Problem requirements:
Extract each line containing the string "script".

[start]

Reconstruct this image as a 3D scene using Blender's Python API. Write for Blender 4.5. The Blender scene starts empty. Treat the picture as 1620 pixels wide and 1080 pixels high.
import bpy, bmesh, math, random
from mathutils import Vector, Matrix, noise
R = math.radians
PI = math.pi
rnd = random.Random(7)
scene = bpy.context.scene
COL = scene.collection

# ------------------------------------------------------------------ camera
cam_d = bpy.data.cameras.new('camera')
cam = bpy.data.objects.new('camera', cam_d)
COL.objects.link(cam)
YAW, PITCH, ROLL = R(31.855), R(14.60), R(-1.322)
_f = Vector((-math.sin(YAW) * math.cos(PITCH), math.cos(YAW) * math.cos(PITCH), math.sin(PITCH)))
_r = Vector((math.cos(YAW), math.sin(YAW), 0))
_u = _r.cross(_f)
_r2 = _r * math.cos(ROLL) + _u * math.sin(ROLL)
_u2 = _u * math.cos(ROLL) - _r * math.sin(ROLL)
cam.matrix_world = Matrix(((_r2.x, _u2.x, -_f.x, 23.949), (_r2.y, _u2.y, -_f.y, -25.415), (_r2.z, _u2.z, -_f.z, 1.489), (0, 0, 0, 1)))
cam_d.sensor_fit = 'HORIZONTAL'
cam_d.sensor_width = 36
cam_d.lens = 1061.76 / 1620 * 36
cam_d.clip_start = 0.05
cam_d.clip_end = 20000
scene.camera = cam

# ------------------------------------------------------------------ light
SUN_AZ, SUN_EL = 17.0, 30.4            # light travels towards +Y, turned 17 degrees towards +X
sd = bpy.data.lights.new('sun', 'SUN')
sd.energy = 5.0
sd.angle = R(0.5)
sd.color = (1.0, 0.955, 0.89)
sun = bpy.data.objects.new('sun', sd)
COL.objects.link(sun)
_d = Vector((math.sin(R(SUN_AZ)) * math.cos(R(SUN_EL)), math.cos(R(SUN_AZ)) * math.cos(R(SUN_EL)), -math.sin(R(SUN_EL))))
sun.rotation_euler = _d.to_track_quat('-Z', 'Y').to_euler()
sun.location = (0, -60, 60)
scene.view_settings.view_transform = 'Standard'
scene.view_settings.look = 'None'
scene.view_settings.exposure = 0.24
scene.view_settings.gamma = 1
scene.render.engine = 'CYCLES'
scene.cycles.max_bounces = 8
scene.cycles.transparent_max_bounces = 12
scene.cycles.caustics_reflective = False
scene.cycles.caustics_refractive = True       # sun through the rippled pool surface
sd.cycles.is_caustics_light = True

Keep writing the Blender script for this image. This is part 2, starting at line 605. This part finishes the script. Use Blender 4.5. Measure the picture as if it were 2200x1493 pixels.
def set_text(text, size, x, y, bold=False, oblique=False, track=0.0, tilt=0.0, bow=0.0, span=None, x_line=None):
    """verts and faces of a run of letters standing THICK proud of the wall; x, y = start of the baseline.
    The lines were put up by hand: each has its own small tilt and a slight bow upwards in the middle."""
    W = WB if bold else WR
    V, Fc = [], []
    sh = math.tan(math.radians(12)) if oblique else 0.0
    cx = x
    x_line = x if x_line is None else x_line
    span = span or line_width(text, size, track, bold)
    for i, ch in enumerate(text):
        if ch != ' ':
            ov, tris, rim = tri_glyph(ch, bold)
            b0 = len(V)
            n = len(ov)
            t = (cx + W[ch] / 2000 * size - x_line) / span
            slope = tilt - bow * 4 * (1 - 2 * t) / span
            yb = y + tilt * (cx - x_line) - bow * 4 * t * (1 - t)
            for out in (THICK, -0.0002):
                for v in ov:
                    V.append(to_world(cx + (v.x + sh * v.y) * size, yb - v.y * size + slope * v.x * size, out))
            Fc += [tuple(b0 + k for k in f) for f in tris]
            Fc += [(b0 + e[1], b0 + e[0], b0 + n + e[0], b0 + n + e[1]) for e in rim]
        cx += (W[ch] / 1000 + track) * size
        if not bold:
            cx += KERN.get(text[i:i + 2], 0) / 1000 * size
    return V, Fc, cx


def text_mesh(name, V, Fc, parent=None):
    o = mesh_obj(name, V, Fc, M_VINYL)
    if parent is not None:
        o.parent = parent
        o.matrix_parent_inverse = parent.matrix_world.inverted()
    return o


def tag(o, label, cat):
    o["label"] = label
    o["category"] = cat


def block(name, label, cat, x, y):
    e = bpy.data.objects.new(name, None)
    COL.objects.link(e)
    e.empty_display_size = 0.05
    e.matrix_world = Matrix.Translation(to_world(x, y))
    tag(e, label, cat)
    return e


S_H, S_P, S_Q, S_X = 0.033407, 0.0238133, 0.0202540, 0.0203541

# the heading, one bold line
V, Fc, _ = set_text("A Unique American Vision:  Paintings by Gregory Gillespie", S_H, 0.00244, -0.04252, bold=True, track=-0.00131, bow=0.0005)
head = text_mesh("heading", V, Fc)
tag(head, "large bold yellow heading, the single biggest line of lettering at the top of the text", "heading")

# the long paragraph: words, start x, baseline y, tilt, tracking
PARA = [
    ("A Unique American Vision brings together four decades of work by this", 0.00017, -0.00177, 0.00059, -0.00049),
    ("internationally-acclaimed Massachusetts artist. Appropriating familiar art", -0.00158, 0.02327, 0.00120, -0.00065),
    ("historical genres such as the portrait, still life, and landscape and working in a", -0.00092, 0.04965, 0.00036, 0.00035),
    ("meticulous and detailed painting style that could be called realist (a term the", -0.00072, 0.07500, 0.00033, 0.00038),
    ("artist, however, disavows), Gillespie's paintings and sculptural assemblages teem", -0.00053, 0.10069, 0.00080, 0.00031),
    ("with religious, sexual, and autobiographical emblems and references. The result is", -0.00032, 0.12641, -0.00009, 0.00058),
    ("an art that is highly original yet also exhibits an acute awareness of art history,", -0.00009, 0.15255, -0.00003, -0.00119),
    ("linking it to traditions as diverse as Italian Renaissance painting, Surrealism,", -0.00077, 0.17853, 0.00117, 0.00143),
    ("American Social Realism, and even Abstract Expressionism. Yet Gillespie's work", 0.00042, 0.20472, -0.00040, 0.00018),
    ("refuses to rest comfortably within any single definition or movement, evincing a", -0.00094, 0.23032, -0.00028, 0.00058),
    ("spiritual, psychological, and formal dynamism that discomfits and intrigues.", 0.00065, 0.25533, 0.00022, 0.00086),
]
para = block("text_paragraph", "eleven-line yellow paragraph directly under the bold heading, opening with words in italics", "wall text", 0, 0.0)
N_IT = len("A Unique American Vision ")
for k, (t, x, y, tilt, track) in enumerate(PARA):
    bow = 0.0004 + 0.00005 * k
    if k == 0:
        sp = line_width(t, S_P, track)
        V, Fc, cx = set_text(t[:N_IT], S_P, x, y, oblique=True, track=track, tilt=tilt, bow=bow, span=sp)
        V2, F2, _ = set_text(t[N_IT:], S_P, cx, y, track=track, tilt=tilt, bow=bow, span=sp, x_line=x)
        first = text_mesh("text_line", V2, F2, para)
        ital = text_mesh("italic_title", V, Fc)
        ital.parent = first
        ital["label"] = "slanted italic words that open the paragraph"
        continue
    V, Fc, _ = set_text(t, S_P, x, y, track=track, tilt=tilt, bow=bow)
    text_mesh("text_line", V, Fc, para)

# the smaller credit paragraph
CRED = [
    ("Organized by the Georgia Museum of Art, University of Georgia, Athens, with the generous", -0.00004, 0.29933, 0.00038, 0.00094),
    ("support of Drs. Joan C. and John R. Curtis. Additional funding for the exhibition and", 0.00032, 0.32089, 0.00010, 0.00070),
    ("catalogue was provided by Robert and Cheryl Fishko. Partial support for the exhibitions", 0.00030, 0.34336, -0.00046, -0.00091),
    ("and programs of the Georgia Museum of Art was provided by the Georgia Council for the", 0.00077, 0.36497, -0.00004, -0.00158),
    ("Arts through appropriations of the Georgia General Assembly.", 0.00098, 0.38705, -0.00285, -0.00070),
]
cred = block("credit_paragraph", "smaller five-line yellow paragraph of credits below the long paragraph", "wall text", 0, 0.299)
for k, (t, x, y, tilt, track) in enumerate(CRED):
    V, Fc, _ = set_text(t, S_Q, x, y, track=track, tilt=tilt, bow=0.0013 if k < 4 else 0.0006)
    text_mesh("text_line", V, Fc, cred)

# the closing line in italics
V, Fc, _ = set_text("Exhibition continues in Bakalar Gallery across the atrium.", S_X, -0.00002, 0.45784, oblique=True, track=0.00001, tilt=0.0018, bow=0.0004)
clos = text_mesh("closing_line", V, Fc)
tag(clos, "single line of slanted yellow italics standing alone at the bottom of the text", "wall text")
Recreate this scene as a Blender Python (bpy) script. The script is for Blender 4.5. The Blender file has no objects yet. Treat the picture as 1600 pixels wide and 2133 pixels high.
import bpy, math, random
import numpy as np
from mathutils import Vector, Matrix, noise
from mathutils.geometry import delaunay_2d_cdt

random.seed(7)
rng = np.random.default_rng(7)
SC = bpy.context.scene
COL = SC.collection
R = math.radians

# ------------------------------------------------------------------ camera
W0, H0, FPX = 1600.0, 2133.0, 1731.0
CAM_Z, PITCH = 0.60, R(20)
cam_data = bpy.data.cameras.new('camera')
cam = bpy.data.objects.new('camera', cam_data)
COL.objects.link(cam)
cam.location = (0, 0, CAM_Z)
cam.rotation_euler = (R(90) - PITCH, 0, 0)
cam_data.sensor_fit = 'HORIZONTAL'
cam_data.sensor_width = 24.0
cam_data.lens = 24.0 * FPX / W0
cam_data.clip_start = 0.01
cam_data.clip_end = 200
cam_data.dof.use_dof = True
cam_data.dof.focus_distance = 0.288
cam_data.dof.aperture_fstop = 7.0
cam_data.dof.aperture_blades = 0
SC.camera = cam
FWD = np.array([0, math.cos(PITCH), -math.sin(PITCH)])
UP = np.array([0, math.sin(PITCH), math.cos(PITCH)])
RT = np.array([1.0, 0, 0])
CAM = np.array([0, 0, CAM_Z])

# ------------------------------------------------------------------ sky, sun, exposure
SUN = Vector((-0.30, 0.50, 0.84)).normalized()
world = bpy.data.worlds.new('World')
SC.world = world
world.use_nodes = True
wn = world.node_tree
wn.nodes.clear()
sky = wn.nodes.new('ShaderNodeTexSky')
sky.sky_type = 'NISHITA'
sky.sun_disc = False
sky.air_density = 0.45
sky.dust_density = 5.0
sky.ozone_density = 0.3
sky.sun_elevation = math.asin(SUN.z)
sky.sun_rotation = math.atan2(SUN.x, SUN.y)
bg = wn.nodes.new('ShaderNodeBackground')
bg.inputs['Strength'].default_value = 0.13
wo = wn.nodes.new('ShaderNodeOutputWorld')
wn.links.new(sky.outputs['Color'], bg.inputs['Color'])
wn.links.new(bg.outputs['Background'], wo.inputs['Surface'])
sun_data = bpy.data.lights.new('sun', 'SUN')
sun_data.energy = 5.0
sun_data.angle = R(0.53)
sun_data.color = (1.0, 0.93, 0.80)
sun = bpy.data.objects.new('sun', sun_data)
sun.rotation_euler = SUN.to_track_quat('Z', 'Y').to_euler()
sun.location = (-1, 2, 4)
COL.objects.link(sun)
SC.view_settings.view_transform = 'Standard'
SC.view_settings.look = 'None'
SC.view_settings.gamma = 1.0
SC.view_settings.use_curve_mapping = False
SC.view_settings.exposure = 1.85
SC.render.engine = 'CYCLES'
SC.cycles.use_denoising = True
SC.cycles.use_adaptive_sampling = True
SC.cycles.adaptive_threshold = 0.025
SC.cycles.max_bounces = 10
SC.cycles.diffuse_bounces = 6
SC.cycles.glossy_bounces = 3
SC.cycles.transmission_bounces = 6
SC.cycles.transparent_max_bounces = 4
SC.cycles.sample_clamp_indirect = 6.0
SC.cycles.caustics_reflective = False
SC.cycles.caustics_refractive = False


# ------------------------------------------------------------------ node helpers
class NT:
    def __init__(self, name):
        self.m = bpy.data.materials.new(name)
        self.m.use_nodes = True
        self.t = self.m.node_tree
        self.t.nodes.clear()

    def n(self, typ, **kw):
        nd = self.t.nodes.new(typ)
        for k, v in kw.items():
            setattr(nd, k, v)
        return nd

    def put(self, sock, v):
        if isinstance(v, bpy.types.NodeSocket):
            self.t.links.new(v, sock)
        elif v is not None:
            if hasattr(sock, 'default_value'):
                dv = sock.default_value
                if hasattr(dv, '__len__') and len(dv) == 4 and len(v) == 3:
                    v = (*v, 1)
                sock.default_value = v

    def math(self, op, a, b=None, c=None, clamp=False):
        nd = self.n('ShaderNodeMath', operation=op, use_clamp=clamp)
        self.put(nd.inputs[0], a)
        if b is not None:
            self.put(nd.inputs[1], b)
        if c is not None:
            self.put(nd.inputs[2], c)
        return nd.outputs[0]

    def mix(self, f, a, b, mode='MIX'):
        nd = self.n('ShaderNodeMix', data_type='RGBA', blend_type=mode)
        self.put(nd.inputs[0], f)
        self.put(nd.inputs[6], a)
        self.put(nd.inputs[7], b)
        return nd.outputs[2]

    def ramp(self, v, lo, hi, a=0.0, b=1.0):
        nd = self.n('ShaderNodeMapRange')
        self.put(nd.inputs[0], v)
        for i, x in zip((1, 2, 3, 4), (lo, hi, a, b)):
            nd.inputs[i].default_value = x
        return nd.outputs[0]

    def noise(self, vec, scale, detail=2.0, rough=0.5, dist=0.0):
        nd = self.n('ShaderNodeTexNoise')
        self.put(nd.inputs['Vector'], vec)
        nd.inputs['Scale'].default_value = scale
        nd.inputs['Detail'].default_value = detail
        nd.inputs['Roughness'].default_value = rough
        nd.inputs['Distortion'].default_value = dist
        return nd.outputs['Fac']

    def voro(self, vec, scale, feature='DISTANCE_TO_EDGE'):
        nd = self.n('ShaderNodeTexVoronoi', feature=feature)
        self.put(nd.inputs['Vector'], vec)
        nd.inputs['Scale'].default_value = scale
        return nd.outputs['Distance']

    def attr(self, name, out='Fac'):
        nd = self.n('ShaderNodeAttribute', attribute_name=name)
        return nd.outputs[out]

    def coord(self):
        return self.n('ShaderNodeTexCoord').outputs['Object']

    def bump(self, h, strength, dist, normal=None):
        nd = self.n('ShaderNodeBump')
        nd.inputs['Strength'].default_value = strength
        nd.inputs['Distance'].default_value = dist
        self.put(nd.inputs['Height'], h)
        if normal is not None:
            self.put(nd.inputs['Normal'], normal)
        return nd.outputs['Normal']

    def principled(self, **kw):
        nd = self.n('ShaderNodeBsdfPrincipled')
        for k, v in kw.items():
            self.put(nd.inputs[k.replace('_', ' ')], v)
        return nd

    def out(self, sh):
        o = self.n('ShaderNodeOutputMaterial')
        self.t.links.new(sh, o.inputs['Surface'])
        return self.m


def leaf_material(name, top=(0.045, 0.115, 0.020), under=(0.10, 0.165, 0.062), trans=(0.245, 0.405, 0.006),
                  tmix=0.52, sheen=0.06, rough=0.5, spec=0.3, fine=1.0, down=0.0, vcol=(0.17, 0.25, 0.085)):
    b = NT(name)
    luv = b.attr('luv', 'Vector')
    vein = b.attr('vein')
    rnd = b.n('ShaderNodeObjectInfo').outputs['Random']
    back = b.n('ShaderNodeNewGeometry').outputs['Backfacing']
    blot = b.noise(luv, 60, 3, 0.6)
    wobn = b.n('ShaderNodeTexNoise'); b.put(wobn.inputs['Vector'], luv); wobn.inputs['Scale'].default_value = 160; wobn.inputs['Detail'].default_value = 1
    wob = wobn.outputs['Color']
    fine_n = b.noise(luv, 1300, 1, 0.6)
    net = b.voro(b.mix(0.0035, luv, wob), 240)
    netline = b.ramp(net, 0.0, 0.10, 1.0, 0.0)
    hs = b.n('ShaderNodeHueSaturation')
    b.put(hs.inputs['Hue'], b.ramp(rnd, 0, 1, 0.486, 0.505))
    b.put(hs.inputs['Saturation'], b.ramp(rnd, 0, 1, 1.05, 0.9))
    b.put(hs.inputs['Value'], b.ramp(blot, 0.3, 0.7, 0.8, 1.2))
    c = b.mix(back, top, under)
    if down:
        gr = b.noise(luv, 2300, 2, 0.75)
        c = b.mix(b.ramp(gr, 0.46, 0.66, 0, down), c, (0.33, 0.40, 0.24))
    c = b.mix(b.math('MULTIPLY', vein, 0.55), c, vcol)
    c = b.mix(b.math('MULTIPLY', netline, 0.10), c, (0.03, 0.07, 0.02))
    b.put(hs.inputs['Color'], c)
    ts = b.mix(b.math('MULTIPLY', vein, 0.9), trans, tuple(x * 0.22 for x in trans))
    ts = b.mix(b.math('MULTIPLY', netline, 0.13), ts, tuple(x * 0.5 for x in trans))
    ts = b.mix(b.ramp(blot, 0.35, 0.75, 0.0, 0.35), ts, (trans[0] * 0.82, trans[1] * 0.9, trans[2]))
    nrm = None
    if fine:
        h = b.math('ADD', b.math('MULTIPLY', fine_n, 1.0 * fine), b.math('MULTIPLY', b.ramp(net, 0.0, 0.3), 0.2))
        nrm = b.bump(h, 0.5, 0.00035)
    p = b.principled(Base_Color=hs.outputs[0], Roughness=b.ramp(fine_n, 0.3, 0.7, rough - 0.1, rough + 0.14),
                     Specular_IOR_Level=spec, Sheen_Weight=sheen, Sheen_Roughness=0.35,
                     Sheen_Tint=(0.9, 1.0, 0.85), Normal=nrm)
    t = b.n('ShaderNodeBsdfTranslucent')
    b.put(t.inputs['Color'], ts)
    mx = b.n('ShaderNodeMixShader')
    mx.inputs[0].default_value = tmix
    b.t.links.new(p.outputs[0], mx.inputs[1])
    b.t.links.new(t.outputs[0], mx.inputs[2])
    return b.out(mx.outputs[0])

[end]

Full response:
Keep writing the Blender script for this image. This is part 2, starting at line 605. This part finishes the script. Use Blender 4.5. Measure the picture as if it were 2200x1493 pixels.
Recreate this scene as a Blender Python (bpy) script. The script is for Blender 4.5. The Blender file has no objects yet. Treat the picture as 1600 pixels wide and 2133 pixels high.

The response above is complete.